Avez-vous remarqué que dans la manière dont les bibliothèques publiques valorisent leurs actions en faveur de la lecture, elles citent sans arrêt des gens à problème ? Dans les rapports d’activité, dans la presse professionnelle, dans les colloques, il n’est question que de « populations en difficulté », de « publics empêchés », d’accessibilité pour les « personnes à mobilité réduite », de « quartiers défavorisés »…  A croire qu’en fait les bibliothèques font de l’humanitaire plus que du culturel. Moi je veux bien, il y a d’ailleurs des bibliothécaires, vu comment ils sont dépenaillés (je veux dire, leur garde-robe est un hommage vivant à Emmaüs), tu sais qu’ils vivent leur mission sociale à fond les manettes. Le seul ennui, c’est que ce côté social n’est pas toujours bien ajusté non plus. Exemples :

– la bibliothèque a fait une pleine page dans le journal municipal parce qu’elle a élargi la gratuité de l’emprunt aux chercheurs d’emploi, mais elle continue à les faire casquer plein pot pour les impressions et photocopies dont il ont pourtant un besoin vital.
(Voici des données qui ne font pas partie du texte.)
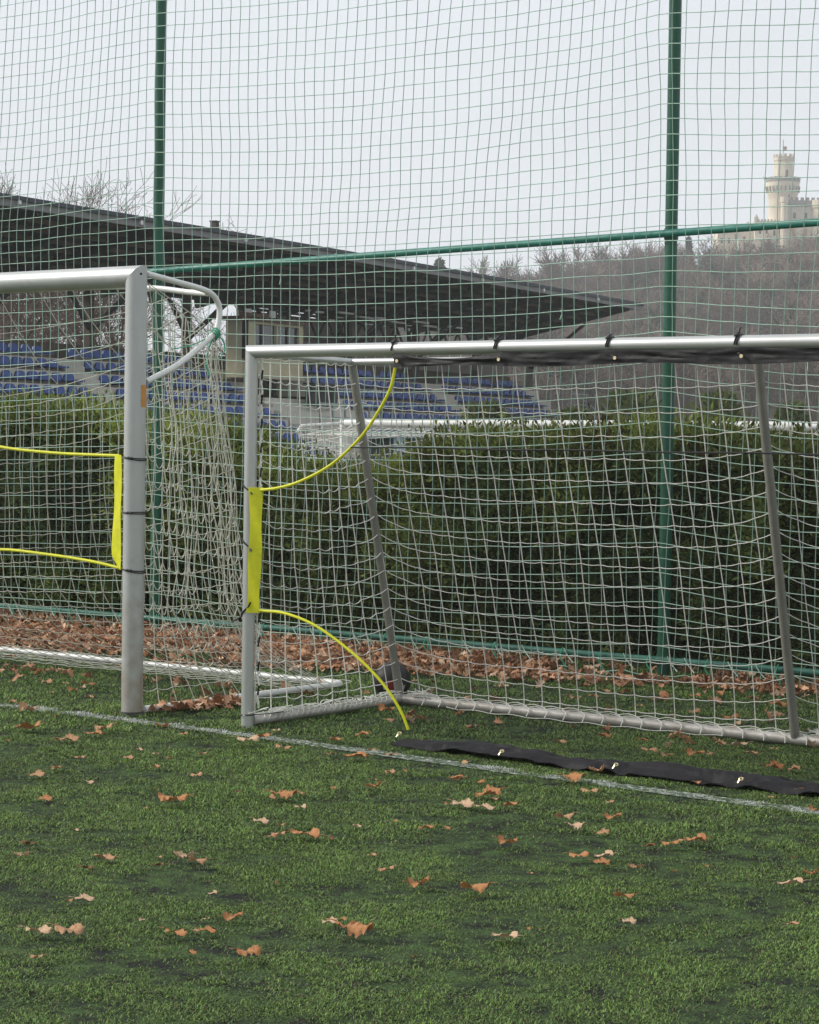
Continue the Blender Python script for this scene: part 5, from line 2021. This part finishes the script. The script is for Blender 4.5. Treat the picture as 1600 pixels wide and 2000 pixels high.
# ------------------------------------------------------------------ castle
CD = 500.0
ppm = F_PX / CD
c0 = atd(1533, 520, CD)
ca = math.atan2(gr.y, gr.x)
cs = empty('castle', (c0.x, c0.y, c0.z - 4), ca)
tag(cs, 'cream castle with a round battlemented tower on top of the wooded hill', 'castle')
CREAM = mat('cream_stone', (.60, .535, .42), .85, var=.14, vscale=.35, bump=.2, bscale=3)
CREAM2 = mat('grey_cream_stone', (.52, .475, .40), .85, var=.16, vscale=.4, bump=.2, bscale=3)
CROOF = mat('battlement_grey', (.27, .24, .225), .85, var=.15, vscale=.5)
WIN = mat('castle_window', (.10, .06, .045), .4)
WINO = mat('ochre_shutter', (.42, .24, .07), .6)
mx_ = lambda px: (px - 1533) / ppm
mz_ = lambda py: (520 - py) / ppm + 4


def cpart(b, name, m_, p=cs, smooth=False, label=None):
    return b.build(name, m_, p, smooth, label)


def lathe(b, x0, y0, prof, n=32):
    vs = [(x0 + r_ * math.cos(2 * PI * k / n), y0 + r_ * math.sin(2 * PI * k / n), z_) for r_, z_ in prof for k in range(n)]
    fs = [(i * n + k, i * n + (k + 1) % n, (i + 1) * n + (k + 1) % n, (i + 1) * n + k) for i in range(len(prof) - 1) for k in range(n)]
    fs.append(tuple((len(prof) - 1) * n + k for k in range(n)))
    b.add(vs, fs)


def merlons(b, x0, y0, r_, z_, h, n, w=.5, t=.35):
    for k in range(n):
        a = 2 * PI * k / n
        c = Vector((x0 + r_ * math.cos(a), y0 + r_ * math.sin(a), z_))
        b.bar(c, c + Vector((0, 0, h)), w, t, up=(math.cos(a), math.sin(a), 0))


tx = mx_(1533.5)
ty = 5.0
b = MB()  # pale bars standing in for light reflections and gaps in the lattice
lathe(b, tx, ty, [(3.25, 0), (3.25, mz_(388)), (3.35, mz_(384)), (3.75, mz_(366)), (3.85, mz_(360)), (3.85, mz_(352)), (3.6, mz_(352))])
tw = cpart(b, 'round_tower', CREAM, smooth=True)
b = MB()  # pale bars standing in for light reflections and gaps in the lattice
lathe(b, tx, ty, [(3.95, mz_(352)), (4.0, mz_(347)), (3.3, mz_(344)), (2.4, mz_(343))])
merlons(b, tx, ty, 3.8, mz_(347), .45, 20, .7, .4)
for k in range(24):
    a = 2 * PI * k / 24
    c = Vector((tx + 3.72 * math.cos(a), ty + 3.72 * math.sin(a), mz_(372)))
    b.bar(c, c + Vector((.16 * math.cos(a), .16 * math.sin(a), 1.3)), .3, .3, up=(math.cos(a), math.sin(a), 0))
cpart(b, 'gallery', CROOF, tw)
b = MB()  # pale bars standing in for light reflections and gaps in the lattice
lathe(b, tx + .05, ty, [(2.25, mz_(346)), (2.25, mz_(312)), (2.42, mz_(309)), (2.42, mz_(303)), (2.1, mz_(303))], 8)
merlons(b, tx + .05, ty, 2.25, mz_(303), .65, 12, .65, .35)
tt_ = cpart(b, 'turret', CREAM, tw)
b = MB()  # pale bars standing in for light reflections and gaps in the lattice
b.tube([(tx - .1, ty, mz_(303)), (tx - .1, ty, mz_(268))], .09, 6)
b.box((tx - .02, ty - .02, mz_(290)), (tx + .75, ty + .02, mz_(281)))
cpart(b, 'flag_pole', mat('flag_red', (.35, .20, .18), .8), tw)
b = MB()  # pale bars standing in for light reflections and gaps in the lattice
b.box((tx + .35, ty - 2.32, mz_(343)), (tx + .72, ty - 2.05, mz_(329)))
b.box((tx + .3, ty - 3.34, mz_(384)), (tx + 1.1, ty - 3.1, mz_(375)))
build_split(b, 'window', WIN, lambda q, n_, m2: cpart(q, n_, m2, tw))
# keep
b = MB()  # pale bars standing in for light reflections and gaps in the lattice
kx0, kx1 = mx_(1531), mx_(1690)
b.box((kx0, -.6, 0), (kx1, 12, mz_(398)))
kp = cpart(b, 'keep', CREAM2)
b = MB()  # pale bars standing in for light reflections and gaps in the lattice
b.box((kx0 - .35, -1.0, mz_(400)), (kx1 + .3, 12.3, mz_(392)))
for k in range(16):
    x = kx0 - .3 + k * 1.25
    b.box((x, -1.0, mz_(392)), (x + .75, -.6, mz_(386.5)))
    b.box((x + .1, -.85, mz_(404)), (x + .55, -.61, mz_(400)))
for k in range(9):
    b.box((kx0 - .35, -.3 + k * 1.35, mz_(392)), (kx0 + .05, .5 + k * 1.35, mz_(386.5)))
cpart(b, 'battlement', CROOF, kp)
b = MB()  # pale bars standing in for light reflections and gaps in the lattice
lathe(b, mx_(1529), -.8, [(.85, 0), (.85, mz_(398)), (1.0, mz_(396)), (1.0, mz_(386)), (.8, mz_(386))], 10)
lathe(b, mx_(1600), -1.0, [(1.9, 0), (1.9, mz_(410)), (2.15, mz_(406)), (2.15, mz_(392)), (1.9, mz_(392))], 12)
build_split(b, 'corner_turret', CREAM, lambda q, n_, m2: cpart(q, n_, m2, kp))
b = MB()  # pale bars standing in for light reflections and gaps in the lattice
for py0, py1 in ((427, 416),):
    for px in (1549, 1571, 1615, 1640):
        b.box((mx_(px - 3), -.66, mz_(py0)), (mx_(px + 3), -.55, mz_(py1)))
build_split(b, 'window', WIN, lambda q, n_, m2: cpart(q, n_, m2, kp))
b = MB()  # pale bars standing in for light reflections and gaps in the lattice
for px in (1548, 1571, 1615, 1640):
    b.box((mx_(px - 3.4), -.66, mz_(461)), (mx_(px + 3.4), -.55, mz_(447)))
a = [(mx_(1573) + .62 * math.cos(t) * 1.0, mz_(480) + .9 * math.sin(t)) for t in np.linspace(0, PI, 9)]
vs = [(x, yy, z) for yy in (-.66, -.55) for x, z in a + [(mx_(1573) - .62, mz_(492)), (mx_(1573) + .62, mz_(492))]]
b.add(vs, [tuple(range(11)), tuple(range(21, 10, -1))])
cpart(b, 'shuttered_window', WINO, kp)
# wings in front and to the left
b = MB()  # pale bars standing in for light reflections and gaps in the lattice
b.box((mx_(1474), .4, 0), (mx_(1530), 10, mz_(432)))
b.box((mx_(1404), 2.4, 0), (mx_(1473.5), 10, mz_(449)))
b.box((mx_(1585), -4.0, 0), (mx_(1700), -.7, mz_(463)))
b.box((mx_(1440), -1.5, 0), (mx_(1500), .3, mz_(470)))
wg = cpart(b, 'wing', CREAM)
b = MB()  # pale bars standing in for light reflections and gaps in the lattice
for k in range(9):
    x = mx_(1473) + k * .75
    b.box((x, .38, mz_(432)), (x + .42, .8, mz_(428.5)))
for k in range(11):
    x = mx_(1404) + k * .75
    b.box((x, 2.38, mz_(449)), (x + .42, 2.8, mz_(446)))
lathe(b, mx_(1476), .6, [(.55, mz_(440)), (.55, mz_(425)), (.0, mz_(418))], 8)
cpart(b, 'parapet', CREAM2, wg)
b = MB()  # pale bars standing in for light reflections and gaps in the lattice
vs = [(mx_(1455), 2.4, mz_(449)), (mx_(1473), 2.4, mz_(449)), (mx_(1464), 3.2, mz_(431)), (mx_(1455), 6, mz_(449)), (mx_(1473), 6, mz_(449)), (mx_(1464), 5.2, mz_(431))]
b.add(vs, [(0, 1, 2), (3, 5, 4), (0, 2, 5, 3), (1, 4, 5, 2)])
cpart(b, 'gable_roof', CROOF, wg)
b = MB()  # pale bars standing in for light reflections and gaps in the lattice
for px, py, yy in ((1412, 470, 2.36), (1426, 470, 2.36), (1440, 462, 2.36), (1456, 466, 2.36), (1484, 452, .36), (1497, 452, .36), (1512, 455, .36), (1524, 452, .36), (1486, 482, -1.54), (1470, 484, -1.54), (1452, 484, -1.54), (1600, 478, -4.04), (1590, 495, -4.04)):
    b.box((mx_(px - 2.2), yy, mz_(py + 5)), (mx_(px + 2.2), yy + .1, mz_(py - 5)))
build_split(b, 'window', WIN, lambda q, n_, m2: cpart(q, n_, m2, wg))

# ------------------------------------------------------------------ autumn haze
hz = MB()
hz.box((-880, -880, -2.2), (880, 880, 122))
m_ = bpy.data.materials.new('thin_haze')
m_.use_nodes = True
nt = m_.node_tree
nt.nodes.remove(nt.nodes['Principled BSDF'])
pv = nt.nodes.new('ShaderNodeVolumePrincipled')
pv.inputs['Color'].default_value = (.93, .94, .97, 1)
pv.inputs['Density'].default_value = 0.0006
nt.links.new(pv.outputs[0], nt.nodes['Material Output'].inputs['Volume'])
o = hz.build('haze', m_)
tag(o, 'thin pale autumn haze over the whole place', 'haze', kind='stuff')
– l’établissement a constitué un fonds de livres en braille (longueur approximative : 200 mètres linéaires) pour les trois malheureux aveugles de la ville, alors que ceux-ci n’en ont rien à cirer vu qu’ils sont comme tout le monde : en 2012 ils préfèrent le multimédia au papier.

– la bibliothèque a accueilli une pièce de théâtre jouée par les résidents de l’asile psychiatrique du coin. Résultat, le jour de la représentation on a l’impression d’assister au spectacle d’une première section de maternelle (avec les gros mots en plus), bien que tout le public s’efforce de dire que c’est génial afin de rester politiquement correct…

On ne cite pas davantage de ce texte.